A 2" bbl's 9mm revolver is = to a 3" bbl'd semi-aout (semi-auto bbl has 1" chamber and 2" of actual bbl. So when you see 9mm data for a 3" bbl'd semi-auto 9mm you can pretty much expect 40fps/50fps less for a 2" bbl'd revolver.

50fps less doesn't sound like much but in short bbl'd firearms that's huge.

A link to ballistics by the inch, just something to get an idea of what happens with shorter bbl's.
bbi

Another link that tested factory 357 & 38spl sd ammo in 2" and 4 " barrels. Real world results.
38spl/357 sd ammo

More interesting reading
brass fetcher

I've owned/used/shot a lot of different snubnosed revolvers over the decades. Still have 2 to this day, a 38sp and a 44spl. 1000fps with any bullet tends to be the gold standard. Buffalo bore has a 1000fps/158gr swc hp load that has been tested and does 1000fps in 2" bbl'd revolvers. In 2012 Brian Pearce did an article in handloader magazine (#276) testing the short bbl'd lcr/38spl. He tested several brands of ammo and his results mirrored the lucky gunner link above. He also tested the bb load and it did 1000fps in the lcr he was using. He also tested reloads and using 6.3gr of power pistol and a 158gr rimrock gc swc hp he was able to duplicate the buffalo bore/1000fps snubnosed revolver load.

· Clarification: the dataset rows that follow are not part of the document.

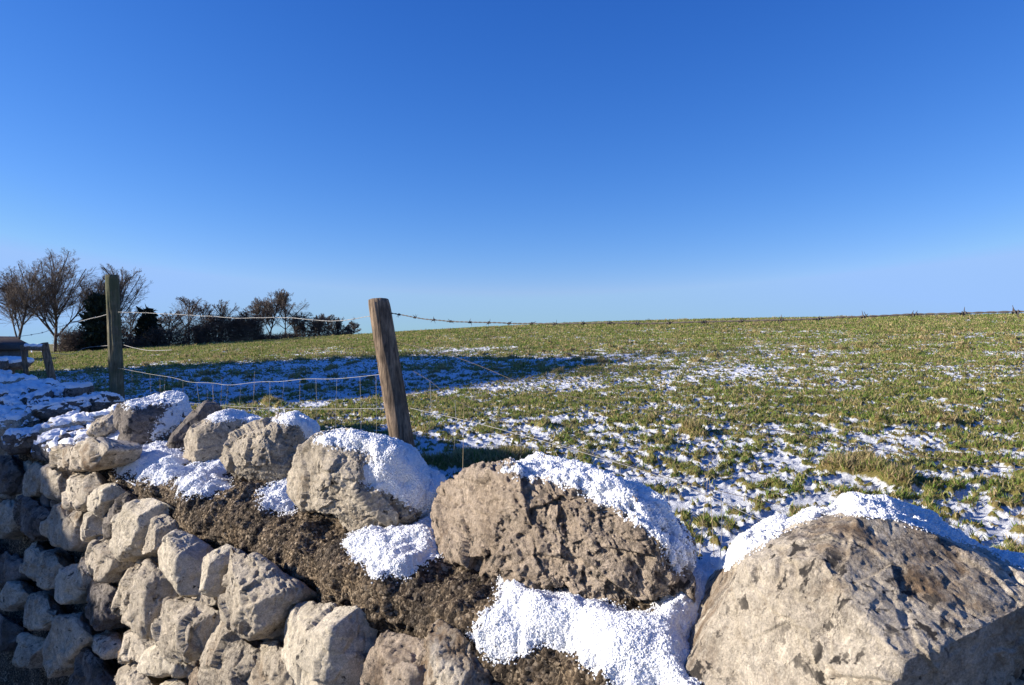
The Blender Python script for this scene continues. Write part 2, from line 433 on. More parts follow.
def radial(poly, c):
    """R(theta) table of a star-shaped outline about c"""
    p = np.asarray(poly, float)-c; th = np.linspace(-pi, pi, 361); R = np.zeros(361)
    dx, dy = np.cos(th), np.sin(th)
    for i in range(len(p)):
        a = p[i]; e = p[(i+1) % len(p)]-a; den = dx*e[1]-dy*e[0]
        den = np.where(np.abs(den) < 1e-12, 1e-12, den)
        t = (a[0]*e[1]-a[1]*e[0])/den; q = (a[0]*dy-a[1]*dx)/den
        ok = (t > 0) & (q >= -1e-6) & (q <= 1+1e-6); R = np.where(ok & (t > R), t, R)
    R = np.where(R <= 0, np.median(R[R > 0]), R)
    k = np.array([1, 2, 3, 2, 1.]); k /= k.sum(); Rp = np.concatenate([R[-5:-1], R, R[1:5]])
    R = np.convolve(Rp, k, 'same')[4:-4]
    return th, R

_oct = np.array([(1, 0, 0), (-1, 0, 0), (0, 1, 0), (0, -1, 0), (0, 0, 1), (0, 0, -1)], float)
_octf = np.array([(0, 2, 4), (2, 1, 4), (1, 3, 4), (3, 0, 4), (2, 0, 5), (1, 2, 5), (3, 1, 5), (0, 3, 5)])
def snow_grains(VV, Qx, m, parent, n, seed, size=.0015, base=None):
    """loose crystals crusting the snow and thinning out past its edge"""
    rg = np.random.RandomState(seed); a = VV[Qx]
    ar = np.linalg.norm(np.cross(a[:, 2]-a[:, 0], a[:, 3]-a[:, 1]), axis=1)
    mq = m[Qx].mean(1); w = ar*np.where(mq > -.1, .55+1.3*np.exp(-mq*1.6), 1.1*np.exp((mq+.1)*4.)); w /= w.sum()
    f = rg.choice(len(Qx), n, p=w); u, v = rg.rand(n, 1), rg.rand(n, 1)
    p = (a[f, 0]*(1-u)+a[f, 1]*u)*(1-v)+(a[f, 3]*(1-u)+a[f, 2]*u)*v
    if base is not None:
        bq = base[Qx]; pb = (bq[f, 0]*(1-u)+bq[f, 1]*u)*(1-v)+(bq[f, 3]*(1-u)+bq[f, 2]*u)*v
        p = np.where((mq[f] < -.1)[:, None], pb, p)
    sz = size*rg.uniform(.5, 1.5, (n, 1, 1))*(1+.25*p[:, None, 1:2]**1.2)
    dirs = _oct[None]*rg.uniform(.6, 1.3, (n, 6, 1)); r = rg.normal(size=(n, 3, 3)); r, _ = np.linalg.qr(r)
    G_ = p[:, None]+np.einsum('nij,njk->nik', dirs, r)*sz
    Fg = (_octf[None]+6*np.arange(n)[:, None, None]).reshape(-1, 3)
    o = mesh_obj('snow_crystals', G_.reshape(-1, 3), Fg, M['snow'], parent, loc=p.mean(0), smooth=False); o['kind'] = 'stuff'
def relax(P, Qx, it):
    cnt = np.bincount(Qx.ravel(), minlength=len(P))
    for _ in range(it):
        fc = P[Qx].mean(1); A_ = np.zeros_like(P)
        for c in range(3):
            for k in range(4): A_[:, c] += np.bincount(Qx[:, k], fc[:, c], len(P))
        P = A_/np.maximum(cnt, 1)[:, None]
    return P
def chipped(q, K, amp, sharp, rs):
    sd = q[rs.randint(0, len(q), K)]; rv = rs.normal(size=(K, 3)); rv /= np.linalg.norm(rv, axis=1)[:, None]; of = rs.uniform(-1, 1, K)
    qq = q + .10*np.stack([fbm(q*2.2+5+k*7, 3, gain=.6) for k in range(3)], 1)*(14/K)**.4
    out = np.zeros(len(q))
    for a in range(0, len(q), 40000):
        b = qq[a:a+40000]; d2 = ((b[:, None]-sd[None])**2).sum(2); d2 -= d2.min(1)[:, None]; w = np.exp(-sharp*d2*K); w /= w.sum(1)[:, None]
        pl = (b @ rv.T - (sd*rv).sum(1)[None]); out[a:a+40000] = (w*(pl*1.0+of[None]*.12)).sum(1)
    return out*amp
def rock(poly, ctr, axes, df, db, cuts=(), n=40, seed=0, rough=1., pw=2.6, chips=6, strata=0., shear=0.):
    """poly: outline in (a,b) metres about ctr; axes ea,eb,ec (ec = away). df/db depth to front/back.
    cuts: (na, nb, nc, frac) planes that shear off facets; chips: extra random facets."""
    rs = np.random.RandomState(seed); P, Qa = cube_sphere(n)
    th, R = radial(poly, np.array([0., 0.]))
    rho = np.hypot(P[:, 0], P[:, 1]); ang_ = np.arctan2(P[:, 1], P[:, 0]); Rt = np.interp(ang_, th, R)
    c = P[:, 2]; k = (np.abs(c)**pw+rho**pw)**(-1/pw)
    L = np.stack([P[:, 0]*Rt*k, P[:, 1]*Rt*k, c*k*np.where(c < 0, df, db)], 1)
    sc = np.median(R); 
    low = fbm(P*1.3+seed*3.7, 2); L *= (1+.05*rough*low)[:, None]
    allc = [(np.array(q[:3], float), q[3]) for q in cuts]
    for i in range(chips):
        v = rs.normal(size=3); v[2] = -abs(v[2])*1.1 if rs.rand() < .75 else v[2]; allc.append((v, rs.uniform(.78, .93)))
    for v, fr in allc:
        v = v/np.linalg.norm(v); s = L @ v; d = fr*s.max()
        w = fbm(L/sc*1.6+seed+v*3, 2)*.035*sc
        e = np.maximum(s-d-w, 0); L = L - (e*.96)[:, None]*v
    L = relax(L, Qa, 2)
    Nn = normals(L, Qa)
    q = L/sc
    d = .020*fbm(q*2.3+seed, 3) + .026*rough*(ridged(q*3.7+seed*1.3, 4, .58)-.25) + .016*rough*fbm(q*13+seed, 3, gain=.65)
    pits = sstep(.2, .5, fbm(q*5.5+seed*2, 3))*.055*rough
    cr = 1-np.abs(fbm(q*1.7+seed*5, 3, gain=.6))*14; pits = pits + .035*np.clip(cr, 0, 1)*sstep(0, .3, fbm(q*1.1+seed, 2))
    d = d + .012*rough*ridged(q*11+seed*2, 4, .65)
    d = d + chipped(q, 14, .15*min(rough, 1.2), 26., rs) + chipped(q, 90 if n > 70 else 40, (.16 if n > 70 else .14)*min(rough, 1.3), 22., rs)
    if n > 80: d = d + .010*rough*ridged(q*17+seed, 3, .6)
    if n > 140: d = d + chipped(q, 330, .13*rough, 12., rs) - .028*rough*sstep(.12, .4, fbm(q*12+seed, 2))
    if strata:
        bands = perlin(np.stack([q[:, 1]*9+fbm(q*1.5, 2)*2, q[:, 0]*.6, q[:, 2]*.6], 1)); d = d+strata*bands
    L = L + Nn*((d-pits)*sc)[:, None]
    L[:, 2] -= shear*L[:, 0]
    V = ctr + L @ np.array(axes)
    if np.linalg.det(np.array(axes)) < 0: Qa = Qa[:, ::-1].copy()
    return V, Qa

def view_axes(px):
    u = (px-CX)/F; f = np.array([u, 1, 0.]); f /= np.linalg.norm(f)
    return [np.array([f[1], -f[0], 0.]), np.array([0, 0, 1.]), f]
def outline_view(pts, Y):
    """pixel outline -> local polygon on an upright plane square to the line of sight at depth Y"""
    p = np.array(pts, float); cpx = (p[:, 0].min()+p[:, 0].max())/2; cpy = (p[:, 1].min()+p[:, 1].max())/2
    ax = view_axes(cpx); u = (cpx-CX)/F; ctr = np.array([u*Y, Y, (CY-cpy)/F*Y]); f = ax[2]; out = []
    for x, y in p:
        d = np.array([(x-CX)/F, 1, (CY-y)/F]); t = (ctr @ f)/(d @ f); q = d*t-ctr; out.append((q @ ax[0], q @ ax[1]))
    return out, ctr, ax

def snow_cap(parent, V, Qa, poly, thick, seed=0, nzmin=-.15, soft=9., name='snow_cap', patchy=.0, top=True):
    Nn = normals(V, Qa); x, y = proj(V)
    sd = poly_sd(x, y, poly)/soft
    sd = np.minimum(sd, (Nn[:, 2]-nzmin)*4) if top else sd
    m = sd + .8*fbm(V*38+seed, 3, gain=.6) + .8*fbm(V*150+seed, 3, gain=.7) - patchy*np.maximum(0, fbm(V*55+seed+5, 3))*3.5
    t = -.006 + thick*.6*sstep(-.3, 2.6, m) + .0075*sstep(-.5, .1, m)
    t = t + .0016*fbm(V*90+seed, 3)*sstep(0, .6, m)+.0016*fbm(V*300, 2, gain=.8)*sstep(-.2, .2, m)
    fm = m[Qa].max(1) > -.9; Qs = Qa[fm]
    if not len(Qs): return None
    used = np.unique(Qs); mp = np.full(len(V), -1); mp[used] = np.arange(len(used))
    up = Nn[used]*.4+np.array([0, 0, .7]); 
    Vs = relax(V[used], mp[Qs], 14 if len(V) > 60000 else 5); w_ = sstep(.2, 1.6, m[used])[:, None]
    VV = V[used]*(1-w_)+Vs*w_+up*(t[used]+.003*w_[:, 0])[:, None]
    o = mesh_obj(name, VV, mp[Qs], M['snow'], parent, loc=VV.mean(0))
    if len(V) > 60000: snow_grains(VV, mp[Qs], m[used], o, 36000, seed, base=V[used])
    elif len(V) > 24000: snow_grains(VV, mp[Qs], m[used], o, 12000, seed, base=V[used])
    return o

# ---- the coping stones, each a thing lying on the wall
COP = []
def coping(pts, Y, df, db, mat, label, cuts=(), n=90, seed=0, rough=1., cap=None, pw=2.6, chips=5, strata=0., shear=.0, group='boulders set along the top of the wall'):
    poly, ctr, ax = outline_view(pts, Y)
    if shear: poly = [(a*(1-shear*a/Y), b-(shear*a/Y)*(b+ctr[2])) for a, b in poly]   # its right end lies nearer, so it is smaller than it looks
    V, Qa = rock(poly, ctr, ax, df, db, cuts, n, seed, rough, pw, chips, strata, shear)
    base = np.array([ctr[0], ctr[1], V[:, 2].min()])
    root = empty('coping_stone', base); tag(root, label, 'stone', group)
    mesh_obj('stone_body', V, Qa, M[mat], root, loc=ctr)
    if cap:
        for (poly_c, thick, opt) in cap: snow_cap(root, V, Qa, poly_c, thick, seed, **opt)
    COP.append(root); return root

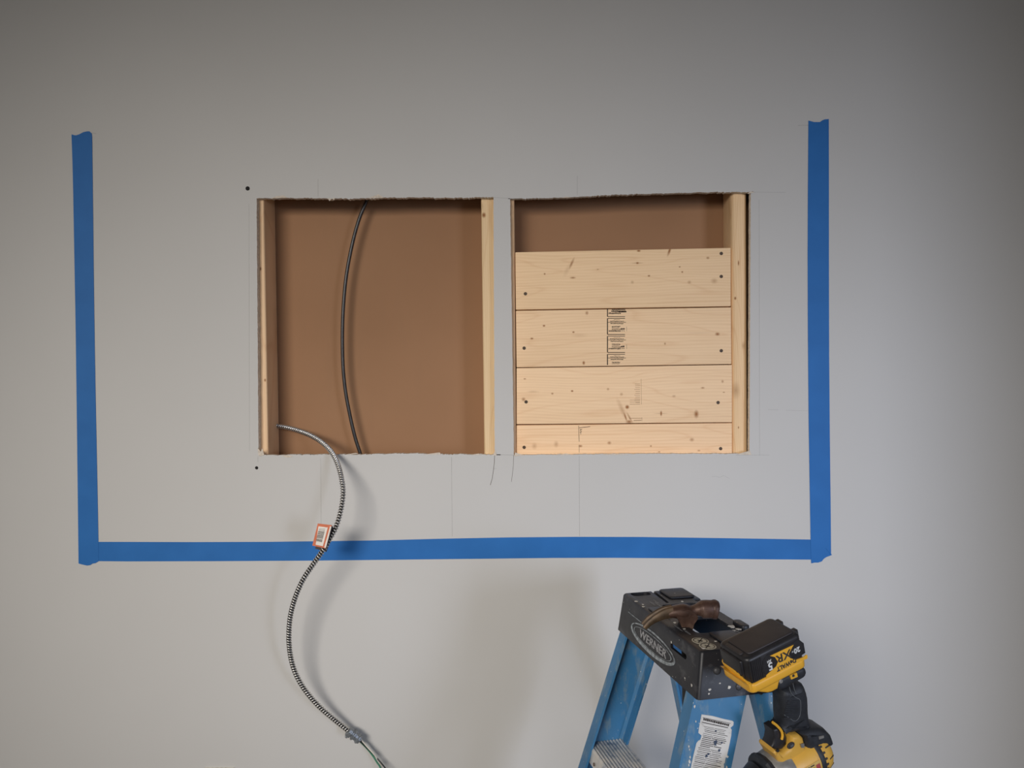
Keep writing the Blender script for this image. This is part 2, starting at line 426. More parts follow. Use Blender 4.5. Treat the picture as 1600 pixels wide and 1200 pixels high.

I use a 1000fps/158gr hp load in my snub nosed 2" revolver.

The snub nosed 44spl is in a class by itself. It's a charter arms bulldog that weighs 21oz and it flat out hits hard. I switch between these loads depending on the time of year. Winter heavy cloths ='s penetration, summer ='s hp and expansion.
http://i.imgur.com/si35Jmp.jpg

The fbi had a 38spl/158gr hollow based hollow pointed swc lead bullet for their treasury load.
Buffalo bore has a 1000fps snubnosed revolver load for the 38spl

I use a 210gr hollow based hollow pointed swc lead bullet that does 1000fps in a snubnosed 44spl. This is the summer/warm weather load
158gr/1000fps vs 210gr/1000fps

That 185gr bullet doing 1040fps load in the lower right corner went thru 12" of tightly bundled newspaper that had been soaked overnight.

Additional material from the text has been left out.